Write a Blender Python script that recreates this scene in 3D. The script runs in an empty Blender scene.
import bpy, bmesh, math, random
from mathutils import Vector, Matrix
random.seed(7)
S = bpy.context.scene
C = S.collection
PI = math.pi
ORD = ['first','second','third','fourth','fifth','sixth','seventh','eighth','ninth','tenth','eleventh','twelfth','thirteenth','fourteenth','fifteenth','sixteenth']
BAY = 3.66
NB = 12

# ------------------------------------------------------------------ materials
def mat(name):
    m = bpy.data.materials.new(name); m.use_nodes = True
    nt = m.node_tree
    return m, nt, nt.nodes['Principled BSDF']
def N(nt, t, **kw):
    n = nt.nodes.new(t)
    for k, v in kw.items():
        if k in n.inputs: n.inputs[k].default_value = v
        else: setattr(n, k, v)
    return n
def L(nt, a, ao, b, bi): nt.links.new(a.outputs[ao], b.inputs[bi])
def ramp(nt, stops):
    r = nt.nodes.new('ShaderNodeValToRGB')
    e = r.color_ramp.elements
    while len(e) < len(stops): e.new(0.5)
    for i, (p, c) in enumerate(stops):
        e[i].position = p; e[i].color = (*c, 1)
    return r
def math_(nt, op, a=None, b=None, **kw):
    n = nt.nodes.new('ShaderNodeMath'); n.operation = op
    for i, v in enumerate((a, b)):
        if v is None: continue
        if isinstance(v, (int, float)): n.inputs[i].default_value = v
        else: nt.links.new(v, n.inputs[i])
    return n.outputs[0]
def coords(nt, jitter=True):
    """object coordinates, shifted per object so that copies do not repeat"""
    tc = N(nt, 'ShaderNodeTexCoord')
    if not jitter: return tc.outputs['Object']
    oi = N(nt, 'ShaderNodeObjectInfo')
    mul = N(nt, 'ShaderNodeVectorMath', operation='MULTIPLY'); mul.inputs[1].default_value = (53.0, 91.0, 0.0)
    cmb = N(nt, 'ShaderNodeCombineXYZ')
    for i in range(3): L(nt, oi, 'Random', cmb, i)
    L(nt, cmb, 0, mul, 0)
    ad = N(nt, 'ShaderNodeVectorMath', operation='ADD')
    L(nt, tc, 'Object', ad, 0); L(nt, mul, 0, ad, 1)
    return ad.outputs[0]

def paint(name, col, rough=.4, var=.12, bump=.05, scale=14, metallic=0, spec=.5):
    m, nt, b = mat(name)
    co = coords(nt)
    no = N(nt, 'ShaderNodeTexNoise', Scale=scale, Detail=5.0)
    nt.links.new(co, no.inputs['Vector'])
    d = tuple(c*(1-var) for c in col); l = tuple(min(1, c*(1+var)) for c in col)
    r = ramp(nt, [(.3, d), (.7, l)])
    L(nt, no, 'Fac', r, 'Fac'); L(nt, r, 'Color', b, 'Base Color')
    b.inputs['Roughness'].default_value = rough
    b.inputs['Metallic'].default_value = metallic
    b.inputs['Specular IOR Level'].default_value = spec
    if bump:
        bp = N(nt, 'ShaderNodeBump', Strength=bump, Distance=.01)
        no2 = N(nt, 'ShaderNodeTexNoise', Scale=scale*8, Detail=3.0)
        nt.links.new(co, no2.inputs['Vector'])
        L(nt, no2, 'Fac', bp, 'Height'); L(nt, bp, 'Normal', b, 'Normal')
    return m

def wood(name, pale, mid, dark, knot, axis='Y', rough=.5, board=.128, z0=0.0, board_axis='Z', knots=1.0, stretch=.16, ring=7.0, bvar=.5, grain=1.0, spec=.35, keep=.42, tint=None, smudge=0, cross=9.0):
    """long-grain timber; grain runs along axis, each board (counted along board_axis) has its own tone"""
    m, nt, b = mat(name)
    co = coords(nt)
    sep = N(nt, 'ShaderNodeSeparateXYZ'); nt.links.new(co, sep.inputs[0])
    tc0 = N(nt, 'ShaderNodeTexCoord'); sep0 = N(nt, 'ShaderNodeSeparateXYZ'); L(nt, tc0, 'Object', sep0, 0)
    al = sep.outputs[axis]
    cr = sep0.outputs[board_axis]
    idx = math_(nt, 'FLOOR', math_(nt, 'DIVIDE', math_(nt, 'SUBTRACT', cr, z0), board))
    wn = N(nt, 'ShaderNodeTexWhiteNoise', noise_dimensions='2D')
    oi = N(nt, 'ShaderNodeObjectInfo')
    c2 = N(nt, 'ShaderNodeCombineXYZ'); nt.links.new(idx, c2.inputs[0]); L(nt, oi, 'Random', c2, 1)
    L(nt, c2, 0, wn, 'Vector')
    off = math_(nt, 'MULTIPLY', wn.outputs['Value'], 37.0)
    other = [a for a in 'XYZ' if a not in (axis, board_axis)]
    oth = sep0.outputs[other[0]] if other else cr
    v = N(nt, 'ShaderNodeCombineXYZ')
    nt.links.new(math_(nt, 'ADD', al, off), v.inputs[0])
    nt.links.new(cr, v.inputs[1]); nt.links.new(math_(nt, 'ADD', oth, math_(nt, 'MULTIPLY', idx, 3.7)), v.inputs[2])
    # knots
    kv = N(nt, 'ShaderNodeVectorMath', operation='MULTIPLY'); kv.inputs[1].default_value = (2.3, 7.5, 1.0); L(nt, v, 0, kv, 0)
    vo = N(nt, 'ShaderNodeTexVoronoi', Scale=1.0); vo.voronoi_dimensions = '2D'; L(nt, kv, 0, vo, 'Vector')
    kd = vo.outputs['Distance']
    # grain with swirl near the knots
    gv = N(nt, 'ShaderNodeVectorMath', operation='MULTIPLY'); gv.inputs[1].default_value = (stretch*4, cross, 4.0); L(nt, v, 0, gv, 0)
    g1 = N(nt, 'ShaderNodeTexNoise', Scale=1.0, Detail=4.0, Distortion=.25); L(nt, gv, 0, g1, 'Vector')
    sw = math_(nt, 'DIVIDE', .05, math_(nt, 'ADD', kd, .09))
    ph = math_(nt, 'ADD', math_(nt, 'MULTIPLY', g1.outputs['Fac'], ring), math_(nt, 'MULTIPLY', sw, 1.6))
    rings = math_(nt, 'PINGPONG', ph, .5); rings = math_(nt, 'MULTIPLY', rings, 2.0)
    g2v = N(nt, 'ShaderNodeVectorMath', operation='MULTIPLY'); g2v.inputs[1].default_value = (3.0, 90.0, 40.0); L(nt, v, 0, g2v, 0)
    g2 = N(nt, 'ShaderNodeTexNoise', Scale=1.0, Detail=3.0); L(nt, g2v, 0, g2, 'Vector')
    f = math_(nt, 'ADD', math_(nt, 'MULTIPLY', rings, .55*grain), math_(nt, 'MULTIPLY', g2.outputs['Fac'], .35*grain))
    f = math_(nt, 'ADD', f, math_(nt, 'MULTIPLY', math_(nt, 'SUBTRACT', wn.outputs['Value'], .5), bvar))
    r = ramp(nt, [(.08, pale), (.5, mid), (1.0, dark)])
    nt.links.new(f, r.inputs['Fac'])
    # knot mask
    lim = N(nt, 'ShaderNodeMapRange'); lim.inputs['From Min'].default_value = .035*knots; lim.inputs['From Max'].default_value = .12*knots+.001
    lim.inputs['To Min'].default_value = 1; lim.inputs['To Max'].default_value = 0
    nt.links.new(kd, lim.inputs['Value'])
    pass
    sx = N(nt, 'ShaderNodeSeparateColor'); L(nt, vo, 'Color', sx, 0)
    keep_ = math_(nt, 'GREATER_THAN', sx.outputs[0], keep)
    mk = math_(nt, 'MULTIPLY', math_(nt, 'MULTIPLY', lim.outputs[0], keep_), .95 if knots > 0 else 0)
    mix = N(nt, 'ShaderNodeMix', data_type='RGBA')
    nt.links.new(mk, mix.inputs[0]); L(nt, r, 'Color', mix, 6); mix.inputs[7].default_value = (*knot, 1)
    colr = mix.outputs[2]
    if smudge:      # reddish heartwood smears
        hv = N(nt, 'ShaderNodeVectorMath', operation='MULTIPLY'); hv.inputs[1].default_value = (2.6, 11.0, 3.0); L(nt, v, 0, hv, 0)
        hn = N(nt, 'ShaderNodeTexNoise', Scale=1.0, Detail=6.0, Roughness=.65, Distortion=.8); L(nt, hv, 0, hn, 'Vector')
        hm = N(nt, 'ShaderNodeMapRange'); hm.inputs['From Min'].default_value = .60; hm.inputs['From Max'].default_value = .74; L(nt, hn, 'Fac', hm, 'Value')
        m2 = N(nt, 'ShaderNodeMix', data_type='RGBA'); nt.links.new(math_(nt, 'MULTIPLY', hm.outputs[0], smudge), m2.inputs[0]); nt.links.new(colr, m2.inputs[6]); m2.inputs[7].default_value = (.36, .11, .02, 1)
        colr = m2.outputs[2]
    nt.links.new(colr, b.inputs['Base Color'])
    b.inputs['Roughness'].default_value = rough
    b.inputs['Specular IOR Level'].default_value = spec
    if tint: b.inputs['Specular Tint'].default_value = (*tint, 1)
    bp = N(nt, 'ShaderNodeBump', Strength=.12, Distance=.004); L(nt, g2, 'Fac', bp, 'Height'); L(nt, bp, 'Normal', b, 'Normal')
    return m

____

**TASK BRIEF**
Select every line of the material above holding the word "that" and copy it.

**ANSWER TO THIS PROBLEM**
Write a Blender Python script that recreates this scene in 3D. The script runs in an empty Blender scene.
    """object coordinates, shifted per object so that copies do not repeat"""